Retype every line from the start of the data down to and including the line with "col = scene.collection". Skip the pictures.
:: Source data
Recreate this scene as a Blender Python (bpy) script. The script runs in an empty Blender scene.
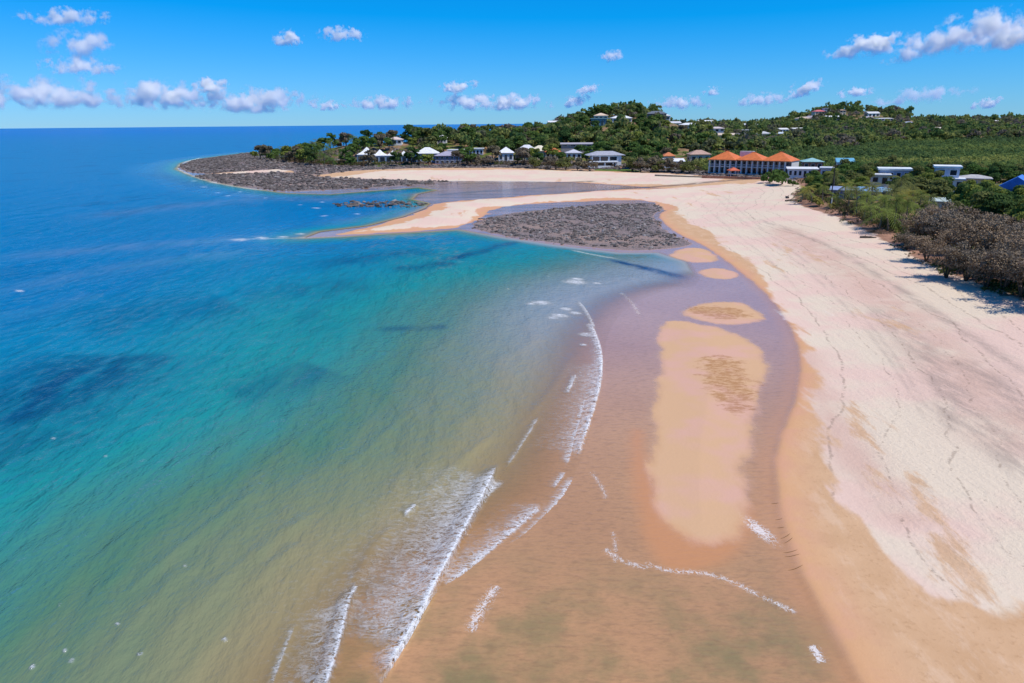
import bpy, math, random
import numpy as np
R = math.radians
rng = np.random.default_rng(7)
random.seed(7)
scene = bpy.context.scene
col = scene.collection

# ------------------------------------------------------------------ camera, sky, sun, exposure
F, CAM_H = 692.0, 26.0
PITCH, ROLL = math.atan((341.5 - 123.3) / F), math.atan(5 / 540)
fw = np.array([0, math.cos(PITCH), -math.sin(PITCH)])
rt0 = np.array([1.0, 0, 0]); up0 = np.cross(rt0, fw)
c_, s_ = math.cos(ROLL), math.sin(ROLL)
rt = c_ * rt0 - s_ * up0
up = s_ * rt0 + c_ * up0
cam_d = bpy.data.cameras.new('camera'); cam = bpy.data.objects.new('camera', cam_d); col.objects.link(cam)
from mathutils import Matrix, Vector
cam.matrix_world = Matrix(((rt[0], up[0], -fw[0], 0), (rt[1], up[1], -fw[1], 0), (rt[2], up[2], -fw[2], CAM_H), (0, 0, 0, 1)))
cam_d.sensor_width = 36.0; cam_d.lens = F / 1024 * 36.0
cam_d.clip_start = 0.5; cam_d.clip_end = 90000
scene.camera = cam

SUN_EL, SUN_AZ = 60.0, 118.0      # azimuth measured from +Y towards +X
sun_dir = np.array([math.sin(R(SUN_AZ)) * math.cos(R(SUN_EL)), math.cos(R(SUN_AZ)) * math.cos(R(SUN_EL)), math.sin(R(SUN_EL))])
sl = bpy.data.lights.new('sun', 'SUN'); so = bpy.data.objects.new('sun', sl); col.objects.link(so)
sl.energy = 3.4; sl.angle = R(0.5); sl.color = (1.0, 0.95, 0.87)
so.rotation_euler = Vector(sun_dir).to_track_quat('Z', 'Y').to_euler()

world = bpy.data.worlds.new('World'); scene.world = world; world.use_nodes = True
wt = world.node_tree; wt.nodes.clear()
sky = wt.nodes.new('ShaderNodeTexSky'); sky.sky_type = 'NISHITA'; sky.sun_disc = False
sky.sun_elevation = R(SUN_EL); sky.sun_rotation = R(SUN_AZ)
sky.altitude = 30; sky.air_density = 1.0; sky.dust_density = 0.0; sky.ozone_density = 5.0
SKY_GAIN, SKY_OFF = (0.32, 0.465, 0.86), (0.86, 0.0, 0.0)     # deeper, polarised-looking blue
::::
Response to the task |
Recreate this scene as a Blender Python (bpy) script. The script runs in an empty Blender scene.
import bpy, math, random
import numpy as np
R = math.radians
rng = np.random.default_rng(7)
random.seed(7)
scene = bpy.context.scene
col = scene.collection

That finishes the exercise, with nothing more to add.